L’édifice, transformé en fort redoutable et consolidé par les Anglais, résista à tous les assauts des hommes ; et il serait certainement encore debout, si les vagues de l’Océan n’avaient peu à peu sapé la base de la falaise qui lui servait de socle gigantesque, et si le travail souterrain des sources qui la traversent et l’exploitation inconsidérée des carrières qui l’entourent n’avaient disloqué et désagrégé tout le massif.

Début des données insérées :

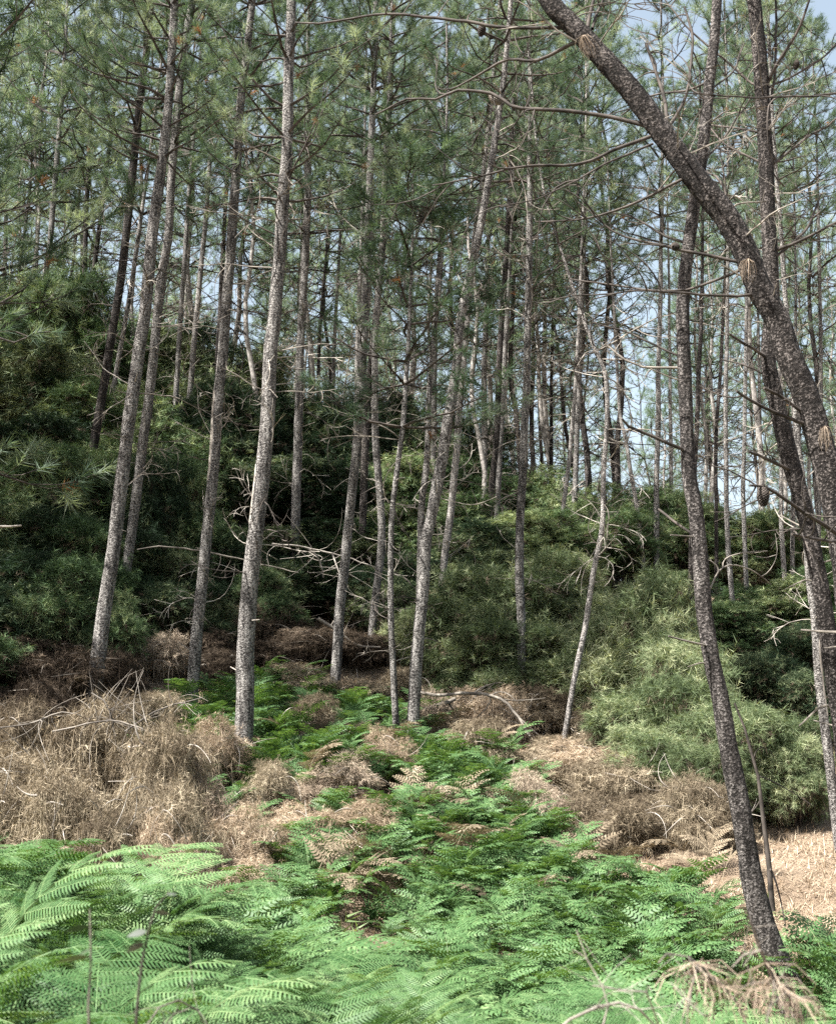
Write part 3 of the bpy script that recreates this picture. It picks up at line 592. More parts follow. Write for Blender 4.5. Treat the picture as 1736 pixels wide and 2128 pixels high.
def shrub_meshes(seed, H, Wd, n=3400, K=14, wd=.010, L=.10, brownfrac=.12, fm='shrub'):
    """real-size shrub meshes: foliage / dead skirt / stem"""
    mb, P, ax, tone, C, RR, r = shrub_mb(seed, n)
    S = np.array([Wd, Wd, H]); P = P*S
    temps = [tuft_template(K, .13, L, wd, (20, 85), r=r) for _ in range(5)]
    fol = MB(); dead = MB()
    hz = P[:, 2]/H; isb = r.random(len(P)) < (brownfrac + .55*np.clip(.45-hz, 0, 1))
    scatter_tufts(fol, P[~isb], ax[~isb], temps, 0, (.8, 2.0), tone[~isb], .5, r)
    scatter_tufts(dead, P[isb]*np.array([.93, .93, .97]), ax[isb]*np.array([1, 1, .2])-np.array([0, 0, .3]), temps, 0, (.8, 1.5), None, 1.5, r)
    # hanging dead strands and thin stems inside
    for q in range(260):
        k = r.integers(0, len(C)); a = r.uniform(0, 6.28); p = (C[k]+np.array([math.cos(a), math.sin(a), 0])*RR[k]*r.uniform(.2, .95))*S; l = r.uniform(.15, .5)
        tube(dead, [p, p+np.array([r.normal(0, .05), r.normal(0, .05), -.4*l]), p+np.array([r.normal(0, .1), r.normal(0, .1), -l])], [.005, .004, .002], 3, 0, tone=r.random())
    st = MB()
    for q in range(16):
        k = r.integers(0, len(C)); e = C[k]*S; b = np.array([r.normal(0, .1), r.normal(0, .1), -.15]); m_ = (b+e)/2+np.array([r.normal(0, .08), r.normal(0, .08), -.05])*H*.5
        tube(st, spline([b, m_, e], .25), .022, 4)
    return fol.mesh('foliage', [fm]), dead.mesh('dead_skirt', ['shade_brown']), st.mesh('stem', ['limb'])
SHR = [shrub_meshes(500+k, 3.2, 2.7, 5600, 20, .008, .11) for k in range(5)]
SHS = [shrub_meshes(520+k, 1.9, 2.0, 5200, 19, .0055, .085) for k in range(5)]
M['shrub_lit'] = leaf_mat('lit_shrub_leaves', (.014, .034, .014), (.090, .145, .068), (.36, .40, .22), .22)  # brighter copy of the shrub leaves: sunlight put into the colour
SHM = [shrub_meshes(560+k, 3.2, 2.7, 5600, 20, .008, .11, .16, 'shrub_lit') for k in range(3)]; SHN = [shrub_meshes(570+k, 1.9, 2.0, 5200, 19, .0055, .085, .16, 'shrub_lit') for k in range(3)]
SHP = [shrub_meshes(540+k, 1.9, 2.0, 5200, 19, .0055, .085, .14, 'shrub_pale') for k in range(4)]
# (sheet x, sheet y of its top, distance, width on the sheet, label, group)
GL, GC, GR, GN = 'shrubs massed on the left slope', 'shrubs massed along the middle crest', 'dark shrubs on the far right slope', 'lit shrubs on the near right slope'
SL = [
 (30,540,26,300,GL),(150,565,25.5,260,GL),(250,640,26,220,GL),(400,650,27,240,GL),(520,710,26.5,220,GL),(-40,640,23,280,GL),(100,690,22.5,280,GL),(210,760,22,240,GL),(340,800,21,220,GL),(440,780,23.5,220,GL),
 (20,840,19.5,280,GL),(130,930,18.5,260,GL),(300,900,18.6,190,GL),(390,960,19,190,GL),(480,930,21.5,210,GL),(60,1040,17.2,240,GL),(200,1090,16.8,200,GL),(330,1110,17.5,180,GL),(560,1080,20.5,180,GL),(-60,900,18.5,200,GL),(470,1090,18.8,170,GL),
 (30,1130,15.6,240,GL),(120,1170,15.2,200,GL),(230,1210,15.4,140,GL),(-60,1180,14.6,240,GL),(340,1200,16.6,150,GL),(430,1230,17,130,GL),(-120,1000,16,300,GL),(-140,1250,13.6,260,GL),(560,1180,19,160,GL),(640,1180,19.6,150,GL),
 (660,1170,19.6,170,GL),(740,1190,19.3,150,GL),(810,1200,18.8,130,GL),(560,1230,18.3,130,GL),(860,1170,19.6,120,GL),
 (560,800,25.5,200,GC),(650,795,26.5,220,GC),(740,830,26,200,GC),(830,800,27,190,GC),(610,930,23,210,GC),(700,950,22.8,200,GC),(800,930,23.5,190,GC),(900,870,26,190,GC),(980,860,27,180,GC),(660,1070,21,190,GC),(760,1080,21,180,GC),
 (850,1040,21.5,170,GC),(940,1000,22.5,180,GC),(1060,950,26,180,GC),(1140,950,26,180,GC),(1000,1080,20.5,190,GC),(1120,1060,21.5,220,GC),(1230,990,24.5,220,GC),(1280,1060,22.5,190,GC),
 (1350,1010,26,190,GR),(1410,1030,25,190,GR),(1500,1050,25.5,190,GR),(1600,1050,25,200,GR),(1700,1050,25,200,GR),(1600,1190,20.5,200,GR),(1700,1280,18.5,190,GR),(1500,1260,19.5,180,GR),(1400,1180,20.5,170,GR),(1770,1150,20,200,GR),(1690,1430,16.5,170,GR),(1580,1390,17,150,GR),
 (1060,1190,18,240,GN),(930,1230,17.6,170,GN),(1180,1150,18.5,210,GN),(1010,1290,16.8,200,GN),(1130,1300,17,190,GN),(1340,1130,16,240,GN),(1280,1230,16.2,190,GN),(1010,1120,17.6,230,GN),(1420,1300,14.6,180,GN),(1250,1290,16.6,180,GN),(1350,1290,15.6,230,GN),(1430,1400,14,220,GN),(1320,1400,14.8,190,GN),(1590,1440,13.6,200,GN),(1510,1460,13.4,190,GN),(1640,1530,13.3,130,GN),(1370,1500,13.5,200,GN),(1470,1580,12.9,170,GN),(860,1260,17.8,110,GN),
]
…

A la suite de quelques coups de mer violens, en deux ou trois fois, de 1640 à 1645, le fort et la tour s’écroulèrent avec fracas ; et dans l’intervalle d’une chute à l’autre, on ne fit rien pour conserver quelques ruines d’un des monumens les plus grandioses peut-être de l’époque romaine. Seules, les chroniques et les descriptions que l’on peut recueillir dans les histoires manuscrites de Boulogne et quelques esquisses très peu postérieures à l’époque de la chute permettent de reconstituer le monument d’une manière à peu près exacte[1]. « Située, dit M. Egger, d’après le dépouillement consciencieux qu’il a fait de tous ces

  1. Voyez notamment au Cabinet des Estampes une gravure de 1619 ayant pour légende : Bologna in Francia. Torre antiquissima nella quale vi hanno fatto una fortezza d’intorno l’Anglesi per guardare la marina.